Relative to the deluge of information available today by way of satellite imagery, let alone the Webb and Hubble telescopes, Moses was quite limited in depth of understanding, though no doubt educated well in the Pharaoh's house.


His real advantage however, and so much so that his writings are still revered after millennia, he was personally prepared by the "I Am!" or as he describes it, "a burning bush...not consumed!"


As I write, it occurs to me how powerful that real moment for Moses must have been, for sure quite spirit filled, setting his bush afire! Likely also daily relit, yet never, his full self consumed.


The latter may be why we see such incidents as him striking the rock, when his instruction was to speak to it!


The fire of the Spirit is sufficient to set our lives ablaze, but our unique selves sometimes become a challenge.

Maybe the objective is not that we be consumed, but by the Spirit more discerning and disciplined, our uniqueness never lost.


Again, at 76, I can only imagine this 80 year old, born a Hebrew, tucked away in a handmade, tar and fiber basket, discovered by the Pharoah's daughter, then in a providentially God fashioned conversation, allowed to be nutured at the breast of his own mother.


Educated by the Pharoah, only to later grasp his heritage, then defending his enslaved kindred, which would cost him everything.
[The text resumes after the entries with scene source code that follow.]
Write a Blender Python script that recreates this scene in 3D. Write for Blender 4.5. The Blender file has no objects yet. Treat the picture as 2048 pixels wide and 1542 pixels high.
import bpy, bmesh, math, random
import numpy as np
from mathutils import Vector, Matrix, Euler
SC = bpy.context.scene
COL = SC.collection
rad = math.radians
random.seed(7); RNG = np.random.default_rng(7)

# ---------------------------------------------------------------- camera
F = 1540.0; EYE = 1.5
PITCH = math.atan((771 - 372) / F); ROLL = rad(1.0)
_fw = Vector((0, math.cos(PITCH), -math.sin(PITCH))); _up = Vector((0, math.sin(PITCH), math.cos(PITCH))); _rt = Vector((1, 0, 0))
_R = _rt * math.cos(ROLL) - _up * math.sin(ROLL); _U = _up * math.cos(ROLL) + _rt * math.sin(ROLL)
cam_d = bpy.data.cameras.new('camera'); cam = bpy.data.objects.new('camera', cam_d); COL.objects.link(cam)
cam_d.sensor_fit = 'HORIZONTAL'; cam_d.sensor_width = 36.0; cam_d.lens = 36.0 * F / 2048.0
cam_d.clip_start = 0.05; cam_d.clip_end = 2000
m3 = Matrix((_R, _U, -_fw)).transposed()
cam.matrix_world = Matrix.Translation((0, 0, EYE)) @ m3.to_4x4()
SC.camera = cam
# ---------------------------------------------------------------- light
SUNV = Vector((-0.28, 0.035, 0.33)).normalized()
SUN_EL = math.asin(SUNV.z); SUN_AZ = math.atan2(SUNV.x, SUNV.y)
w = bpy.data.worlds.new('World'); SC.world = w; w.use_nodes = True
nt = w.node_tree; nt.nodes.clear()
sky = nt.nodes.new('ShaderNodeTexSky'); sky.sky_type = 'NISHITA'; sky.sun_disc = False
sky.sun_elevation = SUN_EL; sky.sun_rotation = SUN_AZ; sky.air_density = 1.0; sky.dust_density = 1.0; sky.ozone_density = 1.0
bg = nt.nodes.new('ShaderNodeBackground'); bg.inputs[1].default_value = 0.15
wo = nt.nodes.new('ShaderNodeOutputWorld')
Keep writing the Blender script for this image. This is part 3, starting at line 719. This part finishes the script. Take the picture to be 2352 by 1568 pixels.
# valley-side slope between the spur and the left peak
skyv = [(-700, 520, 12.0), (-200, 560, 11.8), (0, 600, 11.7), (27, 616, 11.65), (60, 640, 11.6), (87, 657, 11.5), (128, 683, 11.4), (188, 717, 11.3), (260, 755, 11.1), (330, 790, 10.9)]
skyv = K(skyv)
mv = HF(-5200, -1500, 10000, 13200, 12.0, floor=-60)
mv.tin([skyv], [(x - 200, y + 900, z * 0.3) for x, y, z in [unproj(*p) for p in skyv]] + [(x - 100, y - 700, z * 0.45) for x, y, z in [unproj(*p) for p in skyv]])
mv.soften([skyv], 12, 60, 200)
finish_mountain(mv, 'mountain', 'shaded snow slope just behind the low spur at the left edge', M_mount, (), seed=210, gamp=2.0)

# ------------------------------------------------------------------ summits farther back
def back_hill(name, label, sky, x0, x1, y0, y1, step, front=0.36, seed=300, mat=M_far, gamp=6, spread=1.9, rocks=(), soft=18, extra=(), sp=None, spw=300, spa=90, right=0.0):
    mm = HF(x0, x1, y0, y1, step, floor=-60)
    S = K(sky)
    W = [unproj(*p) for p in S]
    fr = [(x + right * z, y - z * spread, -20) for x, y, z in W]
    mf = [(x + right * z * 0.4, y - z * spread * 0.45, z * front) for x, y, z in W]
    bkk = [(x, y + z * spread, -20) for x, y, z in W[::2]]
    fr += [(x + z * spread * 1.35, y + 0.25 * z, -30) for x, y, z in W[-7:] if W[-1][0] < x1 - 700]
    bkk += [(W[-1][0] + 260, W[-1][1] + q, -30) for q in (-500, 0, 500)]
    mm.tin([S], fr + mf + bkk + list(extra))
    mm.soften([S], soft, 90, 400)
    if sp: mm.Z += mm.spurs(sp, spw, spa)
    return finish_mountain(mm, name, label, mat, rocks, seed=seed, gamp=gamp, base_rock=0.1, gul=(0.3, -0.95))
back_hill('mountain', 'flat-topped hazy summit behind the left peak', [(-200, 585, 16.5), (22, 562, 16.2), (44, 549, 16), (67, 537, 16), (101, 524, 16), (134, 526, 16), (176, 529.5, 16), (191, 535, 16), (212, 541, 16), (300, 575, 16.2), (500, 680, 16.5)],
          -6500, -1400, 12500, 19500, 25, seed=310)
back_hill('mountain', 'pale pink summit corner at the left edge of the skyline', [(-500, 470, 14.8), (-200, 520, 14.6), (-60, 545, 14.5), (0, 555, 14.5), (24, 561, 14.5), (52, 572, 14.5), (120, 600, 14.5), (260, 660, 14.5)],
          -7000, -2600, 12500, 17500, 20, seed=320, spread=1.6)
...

Post the Red Sea adventure, he then faces a disgruntled mass of the same kinfolk, which likely required some explanation of how they got there!


Welcome to the Torah!


As a wannabe author, I can only image his early days with I Am, as he crafted his first few chapters. Sitting outside the camp, with a tall order, he looks up:


"First this: God created the Heavens and Earth—all you see, all you don’t see."